Zgubił broń, odpowie za to przed sądem. Grozi mu nawet rok więzienia
Mężczyzna nie potrafi wyjaśnić, co stało się z pistoletem gazowym, który zniknął z domowej zabezpieczonej kasetki. Jak tłumaczy prokuratura, taka zguba wiąże się z odpowiedzialnością karną. Niefrasobliwe zachowanie może kosztować częstochowianina nawet rok więzienia.

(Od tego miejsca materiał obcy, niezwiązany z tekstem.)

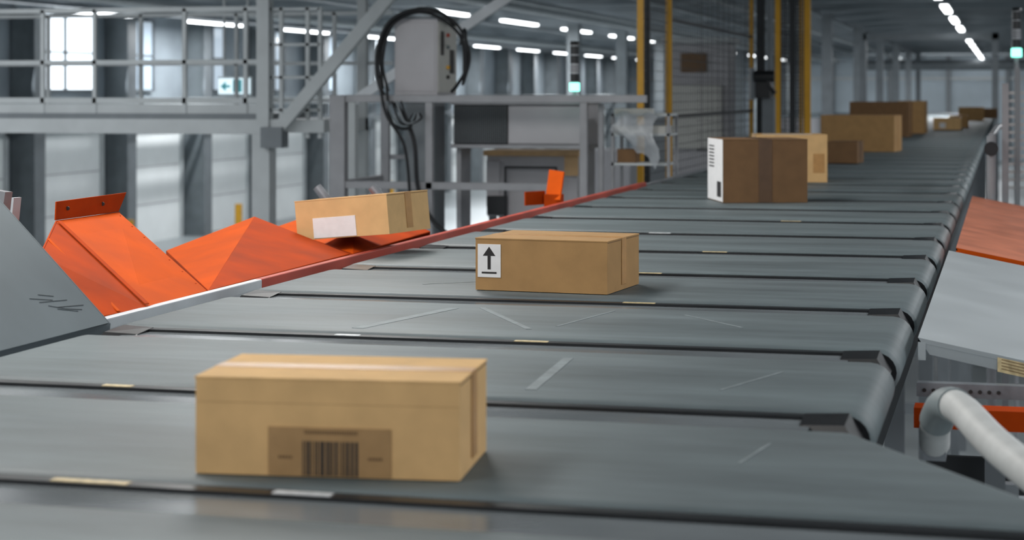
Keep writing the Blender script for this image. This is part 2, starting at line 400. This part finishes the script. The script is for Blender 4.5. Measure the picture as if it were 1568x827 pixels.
def tower(name,x,y,z0,z1,r,mast0=None):
    b=B(); n=5; h=(z1-z0)/n
    if mast0 is not None: b.tube([(x,y,mast0),(x,y,z0)],r*.5,'alu',10)
    cols=['green','black','alu','black','black']
    for i in range(n):
        b.tube([(x,y,z0+h*i+.002),(x,y,z0+h*(i+1)-.006)],r*(1.15 if i==0 else 1),cols[i],16)
        b.tube([(x,y,z0+h*(i+1)-.006),(x,y,z0+h*(i+1)+.002)],r*.9,'whitem',16)
    b.tube([(x,y,z1),(x,y,z1+.03),(x,y,z1+.035)],[r*1.05,r*1.05,r*.5],'black',16)
    b.obj(name)
tower('signal_tower',-3.36,14.9,4.80,5.17,.036,mast0=4.765)
tower('signal_tower',.11,20,5.15,5.62,.045,mast0=0)

# ---------------- railing station with control cabinet
b=B(); Y=14.8
b.box(-5.40,-2.75,Y-.03,Y+.03,4.71,4.77,'alu')
b.box(-5.40,-3.45,Y-.03,Y+.03,4.00,4.06,'alu')
b.box(-5.40,-5.27,Y-.05,Y+.05,3.90,4.77,'alu')
b.box(-5.25,-5.2,Y+.9,Y+.95,3.0,4.74,'alu')
b.bar((-5.34,Y,4.74),(-5.34,Y+1.2,4.74),.06,.06,'alu'); b.bar((-5.34,Y,4.03),(-5.34,Y+1.2,4.03),.06,.06,'alu')
for x in(-4.55,-3.26): b.box(x-.03,x+.03,Y-.03,Y+.03,0,4.71,'alu')
b.box(-3.17,-3.13,Y+.12,Y+.16,0,4.70,'alu')
b.box(-5.36,-5.30,Y+1.15,Y+1.21,0,4.77,'alu')
b.box(-5.34,-4.9,Y+1.15,Y+1.19,4.20,4.24,'alu')
b.obj('aluminium_guard_frame',bevel=.004)
b=B()
b.box(-4.90,-4.53,14.95,15.5,4.77,5.40,'cab')
b.box(-4.53,-4.522,14.96,15.49,4.79,5.38,'cabL')
b.box(-4.92,-4.51,14.93,15.52,5.40,5.42,'steelD')
b.box(-4.88,-4.55,14.944,14.95,4.80,5.37,'cab')
for z,m in((5.27,'red'),(5.17,'green'),(5.0,'yellow'),(4.92,'ink')):
    b.tube([(-4.522,15.2,z),(-4.50,15.2,z)],.016,m if m!='green' else 'plateD',10)
b.box(-4.522,-4.515,15.28,15.4,4.95,5.15,'ink'); b.box(-4.522,-4.515,15.02,15.1,5.1,5.3,'ink')
b.box(-4.85,-4.60,15.1,15.4,0,4.77,'steelD')
b.obj('control_cabinet',bevel=.005)
b=B()
def cable(pts,r=.013,m='rubber'): b.tube(smooth_path(pts,8),r,m,8)
cable([(-4.45,15.2,5.36),(-4.50,14.9,5.45),(-4.7,14.85,5.47),(-4.92,14.85,5.36),(-5.02,14.85,5.1),(-4.98,14.85,4.8),(-4.82,14.82,4.66),(-4.66,14.72,4.4),(-4.62,14.72,4.0),(-4.47,14.72,3.72),(-4.2,14.75,3.55)],.018)
cable([(-4.40,15.2,5.2),(-4.28,14.9,5.3),(-4.27,14.9,5.0),(-4.34,14.9,4.86),(-4.42,15.0,4.80)],.015)
cable([(-4.98,14.88,4.82),(-5.0,14.88,5.1),(-4.94,14.88,5.3),(-4.78,14.88,5.43),(-4.55,14.88,5.43),(-4.33,14.95,5.25),(-4.30,14.95,4.95)],.013)
cable([(-4.93,14.88,4.80),(-4.97,14.85,5.05),(-4.88,14.85,5.35),(-4.6,14.85,5.46),(-4.36,14.9,5.36),(-4.24,14.9,5.1),(-4.3,14.9,4.85)],.012)
cable([(-4.9,14.74,4.85),(-4.85,14.72,4.55),(-4.70,14.72,4.5),(-4.68,14.72,4.6)],.013)
cable([(-4.96,14.74,4.9),(-4.9,14.72,4.62),(-4.74,14.72,4.35),(-4.69,14.72,3.9)],.013)
for i in range(5):
    a=i*.04; cable([(-4.93+a,14.72,4.72),(-4.85+a,14.70,4.55),(-4.75+a,14.70,4.50+a*.5),(-4.66+a*.3,14.72,4.62)],.009,['rubber','plateD','rubber','steelD','rubber'][i])
b.obj('cable_bundle')
b=B()
b.box(-4.45,-3.30,15.15,15.6,4.36,4.69,'cab')
b.box(-4.44,-3.98,15.12,15.15,4.365,4.685,'dark')
for i in range(26): b.box(-4.43+i*.0175,-4.425+i*.0175,15.112,15.12,4.37,4.68,'steelD')
b.box(-3.97,-3.32,15.13,15.15,4.37,4.68,'cab')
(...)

Szacowany czas czytania: 00:44
Częstochowianin, który usłyszał zarzut miał zezwolenie na posiadanie broni:
63-letni mieszkaniec Częstochowy tego nie uczynił i w nieznanych okolicznościach, prawdopodobnie zgubił legalnie posiadaną broń gazową wraz z amunicją. Zagubienie broni nawet w sposób absolutnie nieumyślny jest przestępstwem ściganym w urzędu. Musimy o tym pamiętać, tu ustawodawca jest bardzo rygorystyczny. Musimy pilnować posiadanej broni.
– tłumaczy rzecznik częstochowskiej prokuratury, Romuald Basiński.
Zostało to ujawnione przez funkcjonariuszy policji. Mężczyzna został oskarżony o przestępstwo z artykułu 263 par. 4 KK. To jest przepis, który nakłada odpowiedzialność do 1 roku pozbawienia wolności za utratę posiadanej broni. Mężczyzna złożył wyjaśnienia, przyznaje, że rzeczywiście broń zagubił, w dość niejasnych okolicznościach. W tej chwili będzie odpowiadał przed sądem.
Według kodeksu karnego taka zguba to poważne przestępstwo.